▶ _WRITTEN EXERCISE_
Exactly the lines from the one with "part('end_wall', box(.3, 15.6, 5.2, E" to the one with "const glaze = (x, z, turn, door)", both included, are to be printed again; leave out the rest.

▶ _DATASET CONTENT_

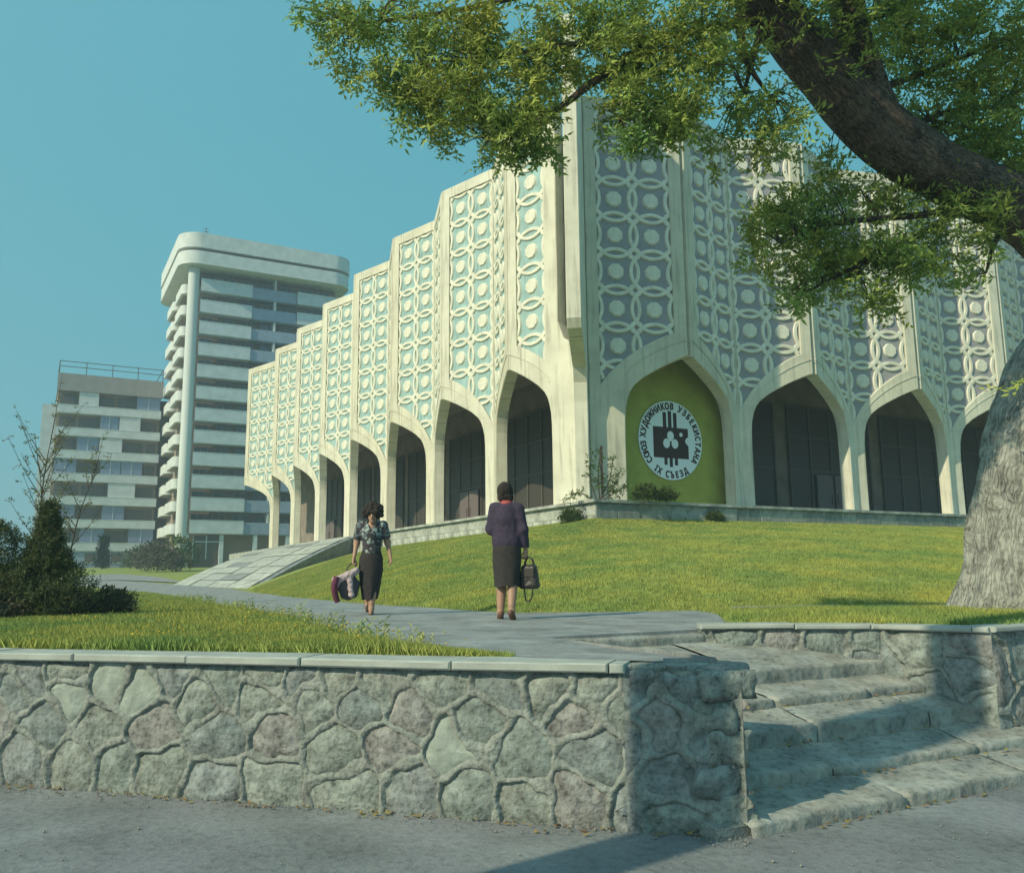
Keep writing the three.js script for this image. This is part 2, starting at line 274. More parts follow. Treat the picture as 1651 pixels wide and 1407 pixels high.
function panelShapes({ W, cols, side, trim, low, leg = .58 }) {         // side: +1 grows to the right of its ridge, -1 to the left
  const key = [W, cols, side, trim, low, leg].join(); if (panelCache.has(key)) return panelCache.get(key);
  const k = (W - leg) / 2.86, ya = YA, f = W / W0, X = u => u * side;
  const arch = ARCH.map(([u, y]) => [u * k, ya + y]), band = u => ya + table(BAND, u / f * 1);
  const out = [[0, ya], [0, YT]];
  if (trim) out.push([trim, YT], [trim, 11.3], [trim + .28, 10.6], [W, 10.2]); else out.push([W, YT]);
  out.push([W, TER - .05], [W - leg, TER - .05]); for (let i = arch.length - 1; i > 0; i--) out.push(arch[i]);
  const border = cols === 1 ? .45 : .5, wu = cols * 1.44 + border, right = trim ? trim - .62 : Math.max(W - .07, 0) - (W > 3.6 && W < 4.5 ? .38 : 0), top = YT - .48;
  const win = []; win.push([border, top], [right, top], [right, band(right)]); for (let i = 1; i <= 9; i++) { const u = lerp(right, border, i / 9); win.push([u, band(u)]); }
  const mk = pts => { const p = pts.map(([u, y]) => new THREE.Vector2(X(u), y)); return p; };
  const sh = new THREE.Shape(mk(out)), hole = new THREE.Path(mk(win)); const fr = new THREE.Shape(mk(out)); fr.holes.push(hole);
  const back = new THREE.ExtrudeGeometry(sh, { depth: .36, bevelEnabled: false }); back.translate(0, 0, -.36);
  const grow = win.map(([u, y], i) => [u, y]); const recess = new THREE.ExtrudeGeometry(new THREE.Shape(mk(grow)), { depth: .012, bevelEnabled: false }); recess.translate(0, 0, -.006);
  const frame = new THREE.ExtrudeGeometry(fr, { depth: .10, bevelEnabled: true, bevelSize: .03, bevelThickness: .03, bevelOffset: -.03, bevelSegments: 1 }); frame.translate(0, 0, .002);
  const inWin = (x, y, m) => { const u = x * side; return u > border - m && u < right + m && y < top + m && y > band(u) - m; };
  const T = (right - border) / cols, TV = 1.45, list = [], meds = [];
  for (let j = -1; j < 9; j++) for (let i = -1; i <= cols; i++) {
    const cx = X(border + T * (i + .5)), cy = top - TV * (j + .5);
    const par = (i + j) & 1, g = ringGeo(cx, cy, .605 * (T + TV) / 2, 0, (x, y) => inWin(x, y, .04), par ? .078 : .084);
    if (g.attributes.position.count) list.push(g);
    { const dx = cx + X(T / 2), dy = cy - TV / 2, q = ringGeo(dx, dy, .235, 0, (x, y) => inWin(x, y, .04), .07, .045); if (q.attributes.position.count) list.push(q); }
    if (i >= 0 && i < cols && inWin(cx, cy, -.12)) meds.push([cx, cy]);
  }
    // a fine moulding that follows the arch on the plain band
  const ml = []; { const q = []; for (let i = 0; i <= 26; i++) { const u = lerp(.02, 2.78 * k, i / 26), a = u < 2.84 * k ? ya + table(ARCH, u / k) : ya - 3.6; q.push([u, Math.max(lerp(a, band(u), .62), ya - 3.2 + 0)]); } for (let i = 0; i < q.length - 1; i++) { const [x0, y0] = q[i], [x1, y1] = q[i + 1], L = Math.hypot(x1 - x0, y1 - y0), g = new THREE.BoxGeometry(L + .02, .05, .03); g.rotateZ(Math.atan2(y1 - y0, (x1 - x0) * side) ); g.translate(X((x0 + x1) / 2), (y0 + y1) / 2, .14); ml.push(g); } }
  const res = { back: uvBox(back), recess: uvBox(recess), frame: uvBox(join([frame, ...ml.map(g => g.toNonIndexed())])), lattice: uvBox(join(list)), meds };
  panelCache.set(key, res); return res;
}
const creams = [1, .95, .9, .97].map((k, i) => { const m = M.cream.clone(); m.color = new THREE.Color().setRGB(k, k * [1, .99, .985, 1.01][i], k * [1, .97, .95, 1.02][i]); return m; }), panelRng = rngOf(2024);
let medCount = 0;
function halfPanel(ridge, dirAngle, side, opt = {}) {        // ridge [x, z] in the hall grid; dirAngle turns the panel's face about the upright
  const { back, recess, frame, lattice, meds } = panelShapes({ W: W0, cols: 2, side, ...opt });
  const p = part('folded_panel', back, M.cream, hall); p.position.set(ridge[0], 0, ridge[1]); p.rotation.y = dirAngle + (panelRng() - .5) * .006; p.position.y = (panelRng() - .5) * .03; const cm = creams[Math.floor(panelRng() * 4)]; p.material = cm;
  part('recess', recess, opt.grey ? M.recessGrey : M.recess, p); part('frame', frame, cm, p); part('lattice', lattice, M.rib, p);
  const far = opt.far;
  if (!far) for (const [x, y] of meds) { const m = part('medallion', medal, M.rib, p); m.position.set(x, y, .001); medCount++; }
  else { const s = part('medallions', join(meds.map(([x, y]) => { const g = medal.clone(); g.translate(x, y, .001); return g; })), M.rib, p); s.userData.kind = 'stuff'; }
  return p;
}
const fold = Math.asin(DEEP / W0), BL_ = 6.546, BR_ = 6.576, OL = 4.842, OR = 5.021;
// right-hand front, facing +z: the panel to the left of a ridge turns left, the panel to its right turns right
for (let k = 0; k < 8; k++) { const r = [OR + BR_ * k, 0]; halfPanel([r[0] - .045, 0], -fold, -1, k ? { far: k > 4, grey: true } : { W: 3.9, leg: 1.35, grey: true }); halfPanel([r[0] + .045, 0], fold, 1, { far: k > 4, grey: true }); }
// long left-hand front, facing -x
for (let k = 0; k < 8; k++) {
  const r = [0, -(OL + BL_ * k)];
  if (k < 7) halfPanel(r, -Math.PI / 2 + fold, 1, k ? { far: k > 4 } : { cols: 1, trim: 2.62, leg: 1.2 });
  if (k < 7) halfPanel(r, -Math.PI / 2 - fold, -1, { far: k > 3 });
}
{ // upright blade standing out from the corner, its underside sloping back to the piers
  const L = 3.9, s = new THREE.Shape([[0, 10.15], [.18, 9.85], [2.55, 9.1], [2.85, 8.6], [2.95, 7.9], [2.95, 4.1], [L, 4.1], [L, 21.2], [0, 21.2]].map(p => new THREE.Vector2(...p)));
  const g = new THREE.ExtrudeGeometry(s, { depth: .46, bevelEnabled: true, bevelSize: .02, bevelThickness: .02, bevelOffset: -.02, bevelSegments: 1 }); g.translate(0, 0, -.23);
  hall.updateMatrixWorld(true); const inv = hall.matrixWorld.clone().invert(), tip = V3(2.09, 0, -28.14).applyMatrix4(inv), root = V3(2.62, 0, -32).applyMatrix4(inv);
  const m = part('corner_blade', uvBox(g), M.cream, hall); m.position.set(tip.x, 0, tip.z); m.rotation.y = Math.atan2(-(root.z - tip.z), root.x - tip.x);
}
{ // the closed body behind the fronts, the loggia round it, the roof
  const E = 54, G = 57;                                      // extent to the right, extent to the back
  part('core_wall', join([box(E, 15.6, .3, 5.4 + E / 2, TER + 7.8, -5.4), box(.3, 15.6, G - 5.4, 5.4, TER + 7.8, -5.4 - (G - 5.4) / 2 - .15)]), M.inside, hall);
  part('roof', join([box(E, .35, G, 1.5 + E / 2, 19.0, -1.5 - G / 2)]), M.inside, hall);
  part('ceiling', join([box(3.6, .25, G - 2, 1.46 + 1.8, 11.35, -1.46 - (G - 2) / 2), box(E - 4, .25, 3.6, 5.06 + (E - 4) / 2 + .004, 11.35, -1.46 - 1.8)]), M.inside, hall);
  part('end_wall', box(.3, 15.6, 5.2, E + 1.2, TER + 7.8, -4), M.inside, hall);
  const glaze = (x, z, turn, door) => {
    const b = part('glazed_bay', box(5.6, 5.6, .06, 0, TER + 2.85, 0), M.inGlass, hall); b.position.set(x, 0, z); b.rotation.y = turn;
    const bars = []; for (let i = -2; i <= 2; i++) bars.push(box(.09, 5.6, .1, i * 1.4, TER + 2.85, .045)); for (const y of [.1, 2.5, 4.1, 5.6]) bars.push(box(5.6, .09, .08, 0, TER + y, .04));
    part('mullions', join(bars), M.mullion, b);
    if (door) for (const s of [-1, 1]) part('door', join([bevelBox(1.1, 2.25, .07, .01, s * .62, TER + 1.2, .14), box(.04, .5, .05, s * .2, TER + 1.15, .2)]), M.doorLeaf, b);
  };
  for (let k = 0; k < 7; k++) { if (k) glaze(OR + BR_ * k, -5.2, 0, k % 2 === 0); glaze(5.2, -(OL + BL_ * k + 1.2), -Math.PI / 2, k % 2 === 0); }
}
// last panel at the far end of the long front, wider than the rest and turned out
{ const v = [Math.sqrt(W0 * W0 - 3.28 * 3.28), -(OL + BL_ * 6.5)]; const Wd = 4.9, r = [v[0] - Wd * Math.sin(fold), v[1] - Wd * Math.cos(fold)];
  halfPanel(r, -Math.PI / 2 + fold, 1, { W: Wd, cols: 3, far: true }); }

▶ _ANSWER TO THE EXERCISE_
  part('end_wall', box(.3, 15.6, 5.2, E + 1.2, TER + 7.8, -4), M.inside, hall);
  const glaze = (x, z, turn, door) => {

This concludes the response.